Effective quantum volume, fidelity and computational cost of noisy
quantum processing experiments
- URL: http://arxiv.org/abs/2306.15970v2
- Date: Fri, 19 Jan 2024 17:00:57 GMT
- Title: Effective quantum volume, fidelity and computational cost of noisy
quantum processing experiments
- Authors: K. Kechedzhi, S. V. Isakov, S. Mandr\`a, B. Villalonga, X. Mi, S.
Boixo, V. Smelyanskiy
- Abstract summary: Experimental noisy quantum processors can compete with and surpass all known algorithms on state-of-the-art supercomputers.

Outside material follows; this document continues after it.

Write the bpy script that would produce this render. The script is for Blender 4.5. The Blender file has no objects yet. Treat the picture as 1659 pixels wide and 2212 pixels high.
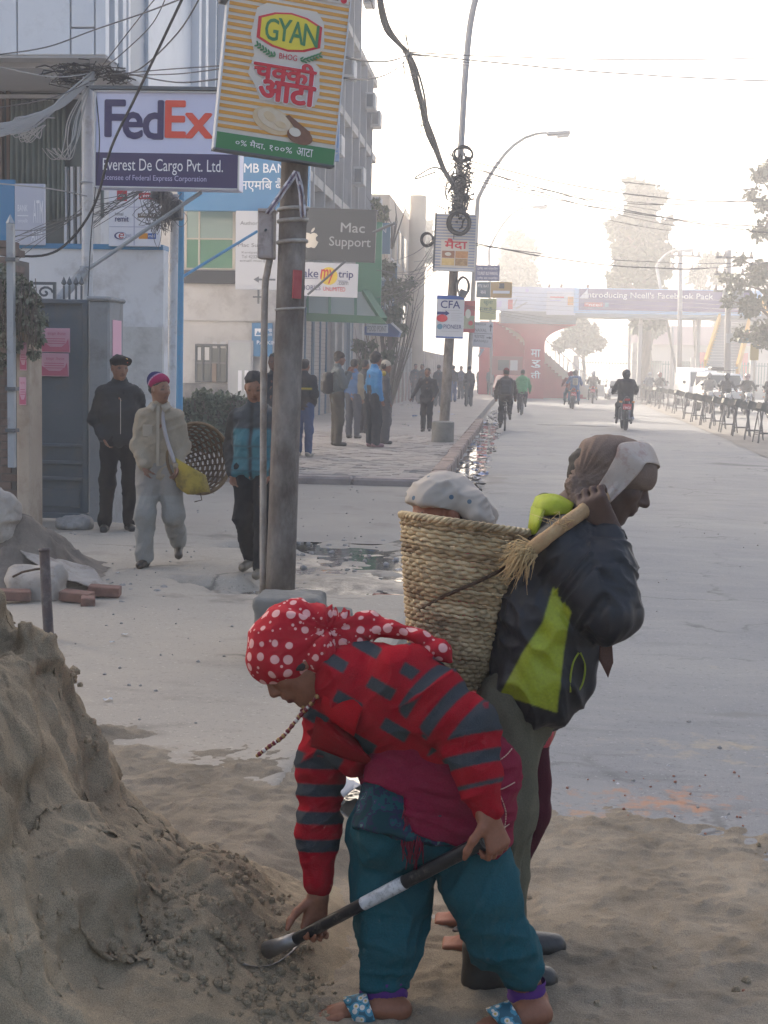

We provide a framework to explain the tradeoff between experimentally achievable signal-to-noise ratio for a specific observable, and the corresponding computational cost.
- Score: 0.0
- License: http://creativecommons.org/licenses/by/4.0/
- Abstract: Today's experimental noisy quantum processors can compete with and surpass
all known algorithms on state-of-the-art supercomputers for the computational
benchmark task of Random Circuit Sampling [1-5]. Additionally, a circuit-based
quantum simulation of quantum information scrambling [6], which measures a
local observable, has already outperformed standard full wave function
simulation algorithms, e.g., exact Schrodinger evolution and Matrix Product
States (MPS). However, this experiment has not yet surpassed tensor network
contraction for computing the value of the observable. Based on those studies,
we provide a unified framework that utilizes the underlying effective circuit
volume to explain the tradeoff between the experimentally achievable
signal-to-noise ratio for a specific observable, and the corresponding
computational cost. We apply this framework to recent quantum processor
experiments of Random Circuit Sampling [5], quantum information scrambling [6],
and a Floquet circuit unitary [7]. This allows us to reproduce the results of
Ref. [7] in less than one second per data point using one GPU.